En cuanto a la determinación de los coeficientes de la distribución secundaria, estos deben cumplir con dos criterios: el primero de ellos, de naturaleza devolutiva, para que una parte de los impuestos recaudados regrese al territorio de origen y el segundo, de carácter redistributivo, para garantizar en cada provincia una provisión homogénea y equitativa de bienes y servicios públicos que reduzca las brechas de desigualdad existentes entre unas y otras. Ahora bien, ¿cómo se pueden compatibilizar ambos criterios en un entramado de intereses tan contradictorios? Porque, si se pusiera un mayor énfasis en el criterio devolutivo, las provincias de mayor desarrollo económico obtendrían, sin dudas, la mejor parte y si, por el contrario, primara el criterio redistributivo, se sentirían tan perjudicadas como sienten que lo están en la actualidad por las provincias más “pobres”.

Para agregar mayores elementos de complejidad a toda esta discusión recordemos que la Constitución reformada en 1994 estableció que la labor legislativa del nuevo régimen de coparticipación tuviera origen en el Senado, una instancia donde el bloque de la coalición Cambiemos se encuentra en incontrastable minoría, una incómoda posición que se mantendrá durante todo su mandato.

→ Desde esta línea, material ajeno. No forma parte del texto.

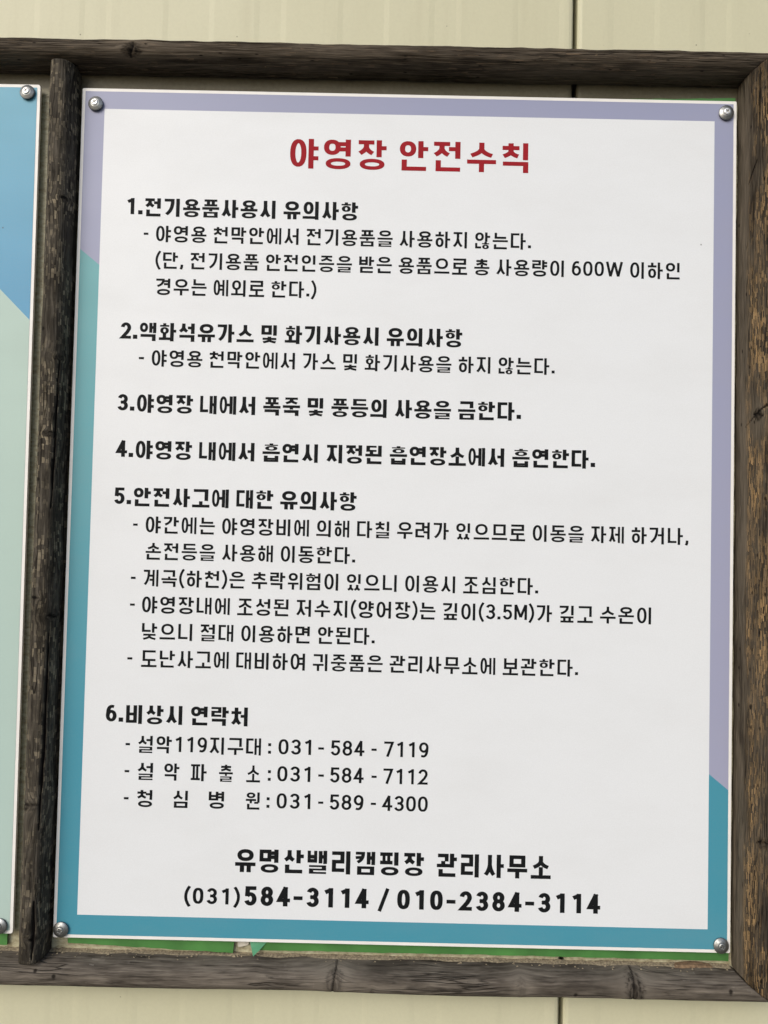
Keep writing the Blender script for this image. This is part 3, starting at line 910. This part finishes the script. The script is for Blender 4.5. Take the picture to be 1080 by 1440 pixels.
# ------------------------------------------------------------------ crumbs of rotten wood and dirt lying along the bottom rail
def crumbs():
    v, f = [], []
    for k in range(260):
        x = random.uniform(-0.40, 0.302)
        if -0.327 < x < -0.302: continue
        s = random.choice((0.0003, 0.0004, 0.0005, 0.0007)) * random.uniform(0.6, 1.4)
        y = random.uniform(-0.004, WY - 0.001)
        z = ZB + random.uniform(-0.0002, 0.0022) - max(0, (WY - y - 0.006)) * 0.25
        b = len(v)
        st = random.uniform(1, 2.6)
        for dx, dy, dz in ((-1, -1, -1), (1, -1, -1), (1, 1, -1), (-1, 1, -1), (0, 0, 1)):
            v.append((x + dx * s * st * random.uniform(0.6, 1.2), y + dy * s * random.uniform(0.6, 1.2), z + dz * s * random.uniform(0.5, 1.1)))
        f += [(b, b + 1, b + 4), (b + 1, b + 2, b + 4), (b + 2, b + 3, b + 4), (b + 3, b, b + 4), (b + 3, b + 2, b + 1, b)]
    # the dirt itself, a low uneven fillet between rail and wall
    n = 360
    for i in range(n + 1):
        x = -0.40 + 0.702 * i / n
        h = 0.0006 + 0.0010 * (0.5 + noise.noise((x * 60, 0, 1))) + 0.0008 * noise.noise((x * 260, 1, 1))
        v += [(x, 0.0005, ZB - 0.0012), (x, 0.0040, ZB + 0.30 * h), (x, WY + 0.0004, ZB + max(0.0002, h))]
    b = len(v) - 3 * (n + 1)
    for i in range(n):
        for j in range(2):
            a = b + 3 * i + j
            f.append((a, a + 3, a + 4, a + 1))
    b = len(v)
    for i in range(25):
        q = i / 24
        hh = 0.0019 * math.sin(PI * q) * (1 + 0.25 * noise.noise((q * 9, 4, 4)))
        x = 0.252 + 0.034 * q
        v += [(x, 0.0012, ZB - 0.0006), (x, 0.0030, ZB + 0.0006 + 0.6 * hh), (x, WY - 0.0002, ZB + 0.0007 + hh)]
    for i in range(24):
        for j in range(2):
            a = b + 3 * i + j
            f.append((a, a + 3, a + 4, a + 1))
    fm = [0] * (len(f) - 48) + [1] * 48
    o = link_mesh('dirt', v, f, [M['crumb'], M['rust']], fmat=fm)
    tag(o, 'dry brown dirt and wood crumbs along the top of the bottom rail', 'dirt', kind='stuff')


crumbs()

En tercer lugar y último lugar, el régimen de coparticipación tiene una naturaleza jurídica especial: es una Ley Convenio. Esto implica que la nueva ley que sancione el Congreso deberá ser, además, ratificada por cada una de las legislaturas provinciales y porteña. A primera vista, esta “regla de la unanimidad” le otorgaría al conjunto las provincias y a la CABA un peso desequilibrante en las negociaciones, siempre y cuando ellas pudieran alcanzar un acuerdo interno único frente a la Nación, posibilidad que en los hechos resulta difícil de lograr por la divergencia de sus intereses particulares. Esta dificultad de las provincias le otorga una pequeña ventaja al Estado Nacional, pero lo obliga a la titánica tarea de negociar de manera radial con 24 jurisdicciones a un mismo tiempo.

Los hechos que suceden en estos días apenas marcan el comienzo de una compleja y agobiante negociación cuyos resultados nadie puede hoy predecir con certeza.

La reforma constitucional de 1994 le impuso al Congreso el mandato expreso de sancionar una nueva ley antes de culminar el año 1996. Hoy, veinte años después, este mandato sigue siendo una asignatura pendiente sobre la cual no se ha reflexionado sino esporádicamente en los últimos años.

Dos décadas de frustraciones muestran que gran parte de la complejidad que encierra la sanción de una nueva ley de coparticipación radica en el propio diseño legal pensado en su momento para sostener el régimen vigente. Hasta el momento, el “juego de la copa” ha estimulado a los actores a competir antes que a cooperar.

Es muy poco probable hallar soluciones solidarias y cooperativas en cuestiones como esta que, desde su origen, han sido planteados como juegos de suma cero. Una posible salida a este laberinto es que la Nación y las provincias comiencen por discutir las reglas de cómo habrán de jugar en el futuro prescindiendo, al inicio, de las ventajas que cada cual podría obtener al final de este incierto juego.

Para evitar una nueva frustración, esta salida requiere de una enorme capacidad de imaginación de todos los actores implicados para que no vuelvan a jugarlo del mismo modo en que lo hicieron en el pasado.